ここでは、「仙台うみの杜水族館」に遊びに来た、宮城県在住の30代男性Aさん(カメラ好き)を例にとってみます。

「よっしゃ!久々の水族館!!今日は楽しむぞ~~!」

「カメラの設定よし!レンズよし!バッテリー残量よし!」

「年パスよし!入館します!!」

「ふぉぉぉ!ヨシキリザメ!もうすぐ飼育開始から1年かぁ!!」(水槽前の床にうつぶせになりながら)

「おっ!ニチリンダテハゼ!
 背びれ開け!開け!ひ!ら!け~~!!」(マクロレンズのピントを合わせ続けながら)

「よっしゃあああ!開いたぁ!尊い!!!」

「ニシキアナゴじゃない!1匹だけウツボだ!!なにウツボだろう???くっそ、ピント合わねぇ。。。

「くっそ、いつもの撮影ポイントが占拠されてるし。。。休日の水族館は混んでやがるから疲れるぜ。。。

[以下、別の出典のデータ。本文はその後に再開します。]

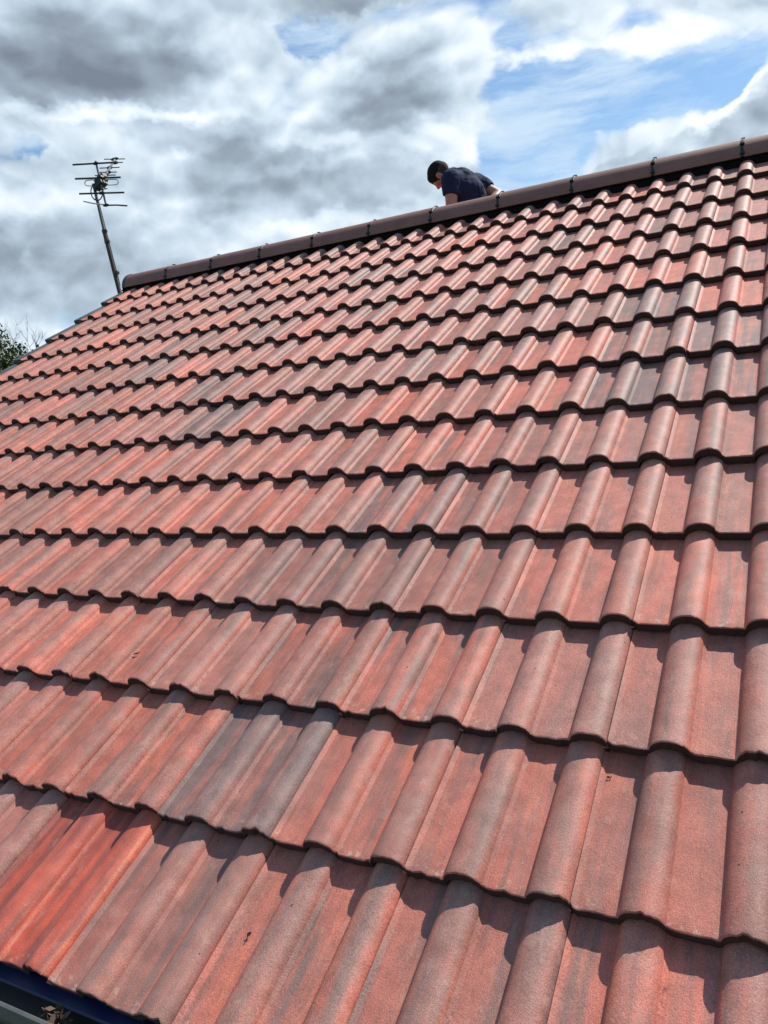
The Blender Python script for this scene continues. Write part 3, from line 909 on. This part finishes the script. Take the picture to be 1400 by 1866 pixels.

」
(※家族をモデルにしたヤラセ写真ですので、誤解なきよう。)

「隠れキャラ発見ッッ!館内3周してやっと出てきてくれたよ。尊いッ!!

そして唐突なカメラトラブルにイラつく。「ピントあわねー!!!」
(たいてい、マクロフィルターをつけっぱなしにしていただけだったりする)

「ふぅぅ~、大水槽前でちょっと休むか。」(つかの間の癒しタイム)

……まぁ、だいたいこんな感じです。ちょっとだけ盛ったけども。「!」マーク多め、癒し要素は限りなく低い、って感じですね。
これが初訪問の水族館だったりすると、さらに「ここでは魚たちのどんな姿が見られるのだろう」とか「次にいつ来れるか分からないから、今日はめいっぱい楽しまなくっちゃ!」という要素がプラスされて、もう脳内でアドレナリンがドバドバ状態のヤバい奴になってることが、ときどきあります。

これは「水族館で癒されて帰る」などとはほど遠く、「興奮状態のまま気力体力の限界まで水族館を満喫して、疲れ果てて帰る」というのが実態に近いところかと思われます。

■「交感神経系」水族館のススメ。

そんな訳ですので、冒頭に書いた通り「水族館で、癒しを感じたことがない」という極論じみた結論にたどり着いたものと思われます。
(大水槽前とかでぼーーっとしている時間もあるのだけど、それは日々の疲れを癒すというよりは水族館でハシャぎすぎた疲れを回復しているだけだったりする。プラマイゼロ。)

(足立区生物園の金魚大水槽。難しいことなんにも考えず、長時間ぼーっと眺めていられるお気に入り水槽です)

でも、いいじゃないですか。
「癒し」だけが水族館のもたらす効果じゃなくて、「いい大人が童心にかえって子どものように(或いはさかなクンさんのように)はしゃぎまくる」っていう水族館の楽しみ方だって、あっていいじゃないですか。

「癒し」をもたらすのが副交感神経の働きによるものだとしたら、その逆に「交感神経」系、というか。アドレナリン全開で心も体もフル回転の状態で巡る水族館、いいじゃないですか!

そこにあるのは「知らないことを知る」ことによる知的興奮だとか、「見たことのないものを見る」ことによるワクワク感なんだろうなと思います。